Recorded data —

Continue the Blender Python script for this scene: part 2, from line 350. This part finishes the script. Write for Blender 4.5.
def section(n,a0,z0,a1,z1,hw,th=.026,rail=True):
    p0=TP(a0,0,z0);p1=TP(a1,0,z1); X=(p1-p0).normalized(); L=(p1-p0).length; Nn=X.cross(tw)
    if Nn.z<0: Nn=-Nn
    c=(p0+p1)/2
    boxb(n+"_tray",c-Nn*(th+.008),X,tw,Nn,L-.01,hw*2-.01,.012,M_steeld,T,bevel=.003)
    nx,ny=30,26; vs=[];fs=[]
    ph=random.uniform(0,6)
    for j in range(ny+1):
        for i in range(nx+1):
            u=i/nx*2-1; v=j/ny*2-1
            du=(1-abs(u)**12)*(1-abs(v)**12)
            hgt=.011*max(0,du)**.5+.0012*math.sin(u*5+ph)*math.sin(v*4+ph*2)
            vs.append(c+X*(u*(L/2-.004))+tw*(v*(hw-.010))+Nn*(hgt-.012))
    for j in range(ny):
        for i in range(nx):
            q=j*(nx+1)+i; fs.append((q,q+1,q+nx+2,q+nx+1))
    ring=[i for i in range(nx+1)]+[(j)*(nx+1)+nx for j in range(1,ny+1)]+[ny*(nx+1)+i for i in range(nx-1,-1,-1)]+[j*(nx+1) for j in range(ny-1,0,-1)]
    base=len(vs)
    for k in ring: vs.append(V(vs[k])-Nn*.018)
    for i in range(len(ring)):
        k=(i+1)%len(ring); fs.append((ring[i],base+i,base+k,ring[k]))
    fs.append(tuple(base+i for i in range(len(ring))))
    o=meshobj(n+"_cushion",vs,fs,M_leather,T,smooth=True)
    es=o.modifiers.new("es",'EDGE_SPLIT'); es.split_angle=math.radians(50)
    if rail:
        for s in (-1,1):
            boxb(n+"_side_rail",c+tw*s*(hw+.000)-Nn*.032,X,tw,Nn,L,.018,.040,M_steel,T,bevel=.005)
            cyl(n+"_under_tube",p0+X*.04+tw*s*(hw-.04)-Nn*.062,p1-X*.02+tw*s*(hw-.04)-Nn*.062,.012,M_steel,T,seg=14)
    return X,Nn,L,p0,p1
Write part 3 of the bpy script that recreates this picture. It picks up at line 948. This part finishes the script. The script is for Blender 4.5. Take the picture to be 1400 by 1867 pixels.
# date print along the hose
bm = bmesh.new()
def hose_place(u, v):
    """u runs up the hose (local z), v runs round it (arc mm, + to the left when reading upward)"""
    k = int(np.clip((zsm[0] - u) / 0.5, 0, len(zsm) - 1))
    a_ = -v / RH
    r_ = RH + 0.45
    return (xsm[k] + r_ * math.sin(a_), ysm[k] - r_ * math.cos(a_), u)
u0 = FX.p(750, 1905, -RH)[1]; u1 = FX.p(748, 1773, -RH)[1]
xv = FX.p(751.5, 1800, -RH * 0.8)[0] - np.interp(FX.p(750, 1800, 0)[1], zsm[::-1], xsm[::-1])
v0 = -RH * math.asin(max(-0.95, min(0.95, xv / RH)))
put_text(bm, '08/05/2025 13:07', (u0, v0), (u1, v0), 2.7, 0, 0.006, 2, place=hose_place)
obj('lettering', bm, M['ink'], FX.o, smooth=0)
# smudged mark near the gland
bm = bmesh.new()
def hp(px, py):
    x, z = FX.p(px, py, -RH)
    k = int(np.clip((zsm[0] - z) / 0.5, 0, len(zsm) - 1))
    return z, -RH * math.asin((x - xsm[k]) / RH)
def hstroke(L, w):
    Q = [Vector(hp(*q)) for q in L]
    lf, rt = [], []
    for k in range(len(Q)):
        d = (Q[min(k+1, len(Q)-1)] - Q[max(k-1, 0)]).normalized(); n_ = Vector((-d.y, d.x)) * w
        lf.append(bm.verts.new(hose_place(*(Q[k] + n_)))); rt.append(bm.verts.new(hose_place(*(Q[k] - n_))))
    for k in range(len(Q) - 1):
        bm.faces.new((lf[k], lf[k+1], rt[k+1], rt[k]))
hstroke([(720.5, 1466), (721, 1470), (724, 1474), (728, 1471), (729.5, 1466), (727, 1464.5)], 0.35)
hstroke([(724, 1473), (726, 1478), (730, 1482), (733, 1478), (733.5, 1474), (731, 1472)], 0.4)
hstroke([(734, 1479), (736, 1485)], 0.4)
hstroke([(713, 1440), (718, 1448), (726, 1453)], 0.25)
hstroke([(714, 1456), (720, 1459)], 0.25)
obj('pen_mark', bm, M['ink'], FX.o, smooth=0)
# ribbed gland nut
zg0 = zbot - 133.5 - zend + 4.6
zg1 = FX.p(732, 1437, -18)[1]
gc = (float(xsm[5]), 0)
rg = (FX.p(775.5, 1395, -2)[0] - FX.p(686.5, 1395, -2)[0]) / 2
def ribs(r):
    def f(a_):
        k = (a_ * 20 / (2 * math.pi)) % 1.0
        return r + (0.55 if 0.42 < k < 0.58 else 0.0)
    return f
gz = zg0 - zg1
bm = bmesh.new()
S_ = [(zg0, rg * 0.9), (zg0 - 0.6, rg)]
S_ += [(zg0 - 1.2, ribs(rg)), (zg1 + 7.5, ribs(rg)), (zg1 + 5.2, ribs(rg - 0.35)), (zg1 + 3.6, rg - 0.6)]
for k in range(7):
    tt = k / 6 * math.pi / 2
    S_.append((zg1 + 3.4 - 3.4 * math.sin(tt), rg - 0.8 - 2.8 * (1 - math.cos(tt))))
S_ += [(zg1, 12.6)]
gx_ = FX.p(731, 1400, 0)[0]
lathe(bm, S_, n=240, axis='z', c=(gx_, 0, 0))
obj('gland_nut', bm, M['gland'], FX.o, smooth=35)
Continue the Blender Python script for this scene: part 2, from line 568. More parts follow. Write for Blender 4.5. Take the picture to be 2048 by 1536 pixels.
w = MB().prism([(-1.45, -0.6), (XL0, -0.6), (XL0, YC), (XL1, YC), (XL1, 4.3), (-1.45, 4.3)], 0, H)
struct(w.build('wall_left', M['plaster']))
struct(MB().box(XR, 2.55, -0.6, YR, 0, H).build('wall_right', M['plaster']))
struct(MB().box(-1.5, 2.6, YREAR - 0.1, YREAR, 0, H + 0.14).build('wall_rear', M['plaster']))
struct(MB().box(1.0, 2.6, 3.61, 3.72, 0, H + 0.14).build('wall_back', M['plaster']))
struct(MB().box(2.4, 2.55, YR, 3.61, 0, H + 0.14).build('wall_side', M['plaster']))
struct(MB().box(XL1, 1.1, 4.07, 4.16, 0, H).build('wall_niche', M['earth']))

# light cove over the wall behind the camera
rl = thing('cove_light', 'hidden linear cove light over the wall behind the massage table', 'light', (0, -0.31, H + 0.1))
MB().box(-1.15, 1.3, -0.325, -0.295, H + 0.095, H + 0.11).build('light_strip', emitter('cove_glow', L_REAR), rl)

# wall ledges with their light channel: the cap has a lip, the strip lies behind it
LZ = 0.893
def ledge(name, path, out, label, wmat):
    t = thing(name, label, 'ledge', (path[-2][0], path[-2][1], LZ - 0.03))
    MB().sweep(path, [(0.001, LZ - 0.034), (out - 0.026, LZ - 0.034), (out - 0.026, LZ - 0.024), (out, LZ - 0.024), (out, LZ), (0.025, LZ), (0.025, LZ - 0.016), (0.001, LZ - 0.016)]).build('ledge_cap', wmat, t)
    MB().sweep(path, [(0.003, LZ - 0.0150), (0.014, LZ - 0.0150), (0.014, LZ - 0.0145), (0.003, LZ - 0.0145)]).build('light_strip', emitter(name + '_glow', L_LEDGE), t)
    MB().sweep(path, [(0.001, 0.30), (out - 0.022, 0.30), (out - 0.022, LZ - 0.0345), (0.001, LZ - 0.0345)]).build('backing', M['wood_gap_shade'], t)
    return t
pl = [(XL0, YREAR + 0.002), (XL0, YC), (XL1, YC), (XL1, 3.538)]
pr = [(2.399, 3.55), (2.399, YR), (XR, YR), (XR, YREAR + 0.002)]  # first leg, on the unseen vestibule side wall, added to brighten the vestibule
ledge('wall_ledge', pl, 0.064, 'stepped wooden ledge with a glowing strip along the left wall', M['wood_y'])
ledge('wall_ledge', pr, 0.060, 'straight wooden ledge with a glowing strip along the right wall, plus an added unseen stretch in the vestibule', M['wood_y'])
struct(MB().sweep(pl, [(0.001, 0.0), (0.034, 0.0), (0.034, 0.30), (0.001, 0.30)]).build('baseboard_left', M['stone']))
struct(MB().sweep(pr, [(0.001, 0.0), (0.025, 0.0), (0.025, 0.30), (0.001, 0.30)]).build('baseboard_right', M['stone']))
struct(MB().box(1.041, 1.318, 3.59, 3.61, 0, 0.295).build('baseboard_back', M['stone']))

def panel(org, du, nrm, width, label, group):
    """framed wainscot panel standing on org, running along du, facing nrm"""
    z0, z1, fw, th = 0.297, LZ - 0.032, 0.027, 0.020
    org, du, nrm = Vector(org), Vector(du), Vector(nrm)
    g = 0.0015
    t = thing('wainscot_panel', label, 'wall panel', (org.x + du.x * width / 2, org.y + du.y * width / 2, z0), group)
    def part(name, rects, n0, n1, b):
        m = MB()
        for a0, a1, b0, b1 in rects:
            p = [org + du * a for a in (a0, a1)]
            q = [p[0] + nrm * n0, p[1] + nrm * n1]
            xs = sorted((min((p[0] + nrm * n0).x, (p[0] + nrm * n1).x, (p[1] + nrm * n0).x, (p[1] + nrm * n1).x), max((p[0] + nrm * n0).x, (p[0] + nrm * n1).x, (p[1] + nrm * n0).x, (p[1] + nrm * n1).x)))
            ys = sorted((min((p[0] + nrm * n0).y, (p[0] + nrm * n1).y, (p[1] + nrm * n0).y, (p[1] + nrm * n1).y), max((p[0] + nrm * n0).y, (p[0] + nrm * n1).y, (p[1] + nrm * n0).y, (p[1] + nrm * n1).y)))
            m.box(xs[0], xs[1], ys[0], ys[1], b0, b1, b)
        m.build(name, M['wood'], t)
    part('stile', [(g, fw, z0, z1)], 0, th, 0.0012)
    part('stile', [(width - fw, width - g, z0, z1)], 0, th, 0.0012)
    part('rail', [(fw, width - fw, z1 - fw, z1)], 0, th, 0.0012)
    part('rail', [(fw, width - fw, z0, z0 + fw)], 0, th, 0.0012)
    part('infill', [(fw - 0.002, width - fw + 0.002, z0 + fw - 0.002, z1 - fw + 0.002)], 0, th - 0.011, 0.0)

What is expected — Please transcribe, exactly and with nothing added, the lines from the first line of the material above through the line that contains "return X,Nn,L,p0,p1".

Task output —
Continue the Blender Python script for this scene: part 2, from line 350. This part finishes the script. Write for Blender 4.5.
def section(n,a0,z0,a1,z1,hw,th=.026,rail=True):
    p0=TP(a0,0,z0);p1=TP(a1,0,z1); X=(p1-p0).normalized(); L=(p1-p0).length; Nn=X.cross(tw)
    if Nn.z<0: Nn=-Nn
    c=(p0+p1)/2
    boxb(n+"_tray",c-Nn*(th+.008),X,tw,Nn,L-.01,hw*2-.01,.012,M_steeld,T,bevel=.003)
    nx,ny=30,26; vs=[];fs=[]
    ph=random.uniform(0,6)
    for j in range(ny+1):
        for i in range(nx+1):
            u=i/nx*2-1; v=j/ny*2-1
            du=(1-abs(u)**12)*(1-abs(v)**12)
            hgt=.011*max(0,du)**.5+.0012*math.sin(u*5+ph)*math.sin(v*4+ph*2)
            vs.append(c+X*(u*(L/2-.004))+tw*(v*(hw-.010))+Nn*(hgt-.012))
    for j in range(ny):
        for i in range(nx):
            q=j*(nx+1)+i; fs.append((q,q+1,q+nx+2,q+nx+1))
    ring=[i for i in range(nx+1)]+[(j)*(nx+1)+nx for j in range(1,ny+1)]+[ny*(nx+1)+i for i in range(nx-1,-1,-1)]+[j*(nx+1) for j in range(ny-1,0,-1)]
    base=len(vs)
    for k in ring: vs.append(V(vs[k])-Nn*.018)
    for i in range(len(ring)):
        k=(i+1)%len(ring); fs.append((ring[i],base+i,base+k,ring[k]))
    fs.append(tuple(base+i for i in range(len(ring))))
    o=meshobj(n+"_cushion",vs,fs,M_leather,T,smooth=True)
    es=o.modifiers.new("es",'EDGE_SPLIT'); es.split_angle=math.radians(50)
    if rail:
        for s in (-1,1):
            boxb(n+"_side_rail",c+tw*s*(hw+.000)-Nn*.032,X,tw,Nn,L,.018,.040,M_steel,T,bevel=.005)
            cyl(n+"_under_tube",p0+X*.04+tw*s*(hw-.04)-Nn*.062,p1-X*.02+tw*s*(hw-.04)-Nn*.062,.012,M_steel,T,seg=14)
    return X,Nn,L,p0,p1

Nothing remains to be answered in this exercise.